◆ **To do**
Among the lines below, list those containing the string "pixels".
::::
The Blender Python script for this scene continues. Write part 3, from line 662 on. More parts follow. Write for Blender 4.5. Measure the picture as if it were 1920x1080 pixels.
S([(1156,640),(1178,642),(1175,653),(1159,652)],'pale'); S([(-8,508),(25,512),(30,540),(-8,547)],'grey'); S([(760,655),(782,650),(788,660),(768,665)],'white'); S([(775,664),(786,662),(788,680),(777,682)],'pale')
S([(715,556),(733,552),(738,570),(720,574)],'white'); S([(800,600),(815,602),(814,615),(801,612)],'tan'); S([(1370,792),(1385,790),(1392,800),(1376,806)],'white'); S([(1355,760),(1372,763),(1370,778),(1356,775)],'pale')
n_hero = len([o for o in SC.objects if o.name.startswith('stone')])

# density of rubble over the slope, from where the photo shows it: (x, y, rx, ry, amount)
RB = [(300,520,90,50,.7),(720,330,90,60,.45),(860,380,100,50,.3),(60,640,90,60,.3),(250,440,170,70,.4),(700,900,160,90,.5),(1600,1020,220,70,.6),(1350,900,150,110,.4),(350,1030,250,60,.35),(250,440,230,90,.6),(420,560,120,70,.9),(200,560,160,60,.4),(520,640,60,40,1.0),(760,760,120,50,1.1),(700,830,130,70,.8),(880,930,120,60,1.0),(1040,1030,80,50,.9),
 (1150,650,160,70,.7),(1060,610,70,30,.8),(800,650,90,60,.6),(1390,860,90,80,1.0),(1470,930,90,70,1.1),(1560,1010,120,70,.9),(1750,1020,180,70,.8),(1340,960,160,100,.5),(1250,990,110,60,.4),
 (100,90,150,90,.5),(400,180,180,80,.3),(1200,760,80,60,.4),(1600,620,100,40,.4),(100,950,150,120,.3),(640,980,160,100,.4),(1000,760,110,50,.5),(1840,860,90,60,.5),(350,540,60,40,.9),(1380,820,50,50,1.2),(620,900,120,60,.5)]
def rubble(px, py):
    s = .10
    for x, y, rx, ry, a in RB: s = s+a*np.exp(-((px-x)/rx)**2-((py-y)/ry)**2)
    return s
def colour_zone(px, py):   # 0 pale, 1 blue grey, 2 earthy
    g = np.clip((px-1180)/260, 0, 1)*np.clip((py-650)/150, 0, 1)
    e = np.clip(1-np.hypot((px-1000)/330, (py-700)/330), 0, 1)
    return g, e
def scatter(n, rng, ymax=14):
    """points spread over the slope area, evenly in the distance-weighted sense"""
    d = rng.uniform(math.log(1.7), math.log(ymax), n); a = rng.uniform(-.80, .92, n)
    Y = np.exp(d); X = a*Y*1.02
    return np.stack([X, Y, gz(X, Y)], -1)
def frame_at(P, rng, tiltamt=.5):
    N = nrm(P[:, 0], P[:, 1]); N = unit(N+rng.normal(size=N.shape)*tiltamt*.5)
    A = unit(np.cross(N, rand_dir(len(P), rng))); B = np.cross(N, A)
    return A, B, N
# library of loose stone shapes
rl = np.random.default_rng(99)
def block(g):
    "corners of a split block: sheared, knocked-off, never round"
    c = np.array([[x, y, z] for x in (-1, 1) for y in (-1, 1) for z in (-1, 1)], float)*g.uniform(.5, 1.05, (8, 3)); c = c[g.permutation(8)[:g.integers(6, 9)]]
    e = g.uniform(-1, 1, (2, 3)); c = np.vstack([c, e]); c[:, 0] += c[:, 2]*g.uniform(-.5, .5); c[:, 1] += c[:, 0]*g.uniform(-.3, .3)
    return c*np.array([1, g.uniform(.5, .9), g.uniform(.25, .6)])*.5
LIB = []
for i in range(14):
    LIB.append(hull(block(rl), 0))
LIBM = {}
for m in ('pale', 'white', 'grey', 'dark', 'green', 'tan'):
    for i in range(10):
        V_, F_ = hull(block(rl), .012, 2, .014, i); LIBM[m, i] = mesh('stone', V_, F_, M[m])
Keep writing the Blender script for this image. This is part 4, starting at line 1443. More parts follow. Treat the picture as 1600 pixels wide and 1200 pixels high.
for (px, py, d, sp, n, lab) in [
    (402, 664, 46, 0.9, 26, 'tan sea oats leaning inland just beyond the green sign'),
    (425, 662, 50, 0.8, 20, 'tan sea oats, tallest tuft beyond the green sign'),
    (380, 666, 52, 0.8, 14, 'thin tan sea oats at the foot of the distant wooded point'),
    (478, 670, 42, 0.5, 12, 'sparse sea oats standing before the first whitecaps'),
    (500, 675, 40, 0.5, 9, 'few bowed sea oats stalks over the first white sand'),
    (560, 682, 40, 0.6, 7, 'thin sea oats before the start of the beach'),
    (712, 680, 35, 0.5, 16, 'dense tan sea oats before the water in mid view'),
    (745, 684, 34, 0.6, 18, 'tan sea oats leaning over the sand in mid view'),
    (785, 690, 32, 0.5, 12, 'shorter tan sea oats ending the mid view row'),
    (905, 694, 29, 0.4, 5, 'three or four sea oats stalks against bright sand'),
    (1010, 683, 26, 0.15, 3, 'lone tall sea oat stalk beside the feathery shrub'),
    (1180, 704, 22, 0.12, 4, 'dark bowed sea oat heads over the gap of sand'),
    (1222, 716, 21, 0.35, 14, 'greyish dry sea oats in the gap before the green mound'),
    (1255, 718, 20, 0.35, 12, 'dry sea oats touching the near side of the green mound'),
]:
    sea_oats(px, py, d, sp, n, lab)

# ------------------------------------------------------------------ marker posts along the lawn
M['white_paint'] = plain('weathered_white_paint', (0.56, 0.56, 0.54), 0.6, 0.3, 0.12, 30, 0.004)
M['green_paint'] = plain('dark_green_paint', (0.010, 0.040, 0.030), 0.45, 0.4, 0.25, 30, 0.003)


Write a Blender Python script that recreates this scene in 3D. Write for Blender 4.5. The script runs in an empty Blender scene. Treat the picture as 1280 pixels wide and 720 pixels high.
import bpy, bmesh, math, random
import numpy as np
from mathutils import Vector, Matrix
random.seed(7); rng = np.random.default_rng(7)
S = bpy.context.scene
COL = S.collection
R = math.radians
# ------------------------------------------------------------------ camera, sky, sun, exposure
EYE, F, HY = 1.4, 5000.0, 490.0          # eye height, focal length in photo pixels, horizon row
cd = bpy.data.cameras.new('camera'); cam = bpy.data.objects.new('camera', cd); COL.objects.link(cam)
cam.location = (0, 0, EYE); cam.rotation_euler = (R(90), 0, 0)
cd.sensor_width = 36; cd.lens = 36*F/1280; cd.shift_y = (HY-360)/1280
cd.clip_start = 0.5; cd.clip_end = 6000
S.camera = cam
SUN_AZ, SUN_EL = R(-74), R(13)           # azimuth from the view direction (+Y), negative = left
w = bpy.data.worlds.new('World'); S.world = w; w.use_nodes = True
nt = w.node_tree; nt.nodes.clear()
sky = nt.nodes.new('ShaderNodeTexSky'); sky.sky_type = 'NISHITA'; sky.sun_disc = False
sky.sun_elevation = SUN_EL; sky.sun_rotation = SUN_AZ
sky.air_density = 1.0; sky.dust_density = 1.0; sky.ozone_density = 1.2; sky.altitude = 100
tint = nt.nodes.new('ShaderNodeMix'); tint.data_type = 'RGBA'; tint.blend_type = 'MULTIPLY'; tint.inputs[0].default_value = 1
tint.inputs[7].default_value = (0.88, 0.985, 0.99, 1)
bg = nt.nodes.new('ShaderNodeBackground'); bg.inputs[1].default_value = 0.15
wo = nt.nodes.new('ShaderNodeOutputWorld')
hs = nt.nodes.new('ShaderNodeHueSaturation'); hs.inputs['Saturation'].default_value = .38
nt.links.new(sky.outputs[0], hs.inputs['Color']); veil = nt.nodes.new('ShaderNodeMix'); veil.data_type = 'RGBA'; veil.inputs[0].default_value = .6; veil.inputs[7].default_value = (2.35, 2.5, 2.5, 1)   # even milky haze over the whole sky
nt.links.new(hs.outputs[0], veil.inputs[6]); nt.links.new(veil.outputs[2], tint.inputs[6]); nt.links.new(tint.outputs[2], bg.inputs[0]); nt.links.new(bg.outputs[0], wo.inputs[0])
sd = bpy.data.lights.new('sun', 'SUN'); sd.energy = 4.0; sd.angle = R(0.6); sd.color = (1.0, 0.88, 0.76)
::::
◆ **In response**
The Blender Python script for this scene continues. Write part 3, from line 662 on. More parts follow. Write for Blender 4.5. Measure the picture as if it were 1920x1080 pixels.
Keep writing the Blender script for this image. This is part 4, starting at line 1443. More parts follow. Treat the picture as 1600 pixels wide and 1200 pixels high.
Write a Blender Python script that recreates this scene in 3D. Write for Blender 4.5. The script runs in an empty Blender scene. Treat the picture as 1280 pixels wide and 720 pixels high.
EYE, F, HY = 1.4, 5000.0, 490.0          # eye height, focal length in photo pixels, horizon row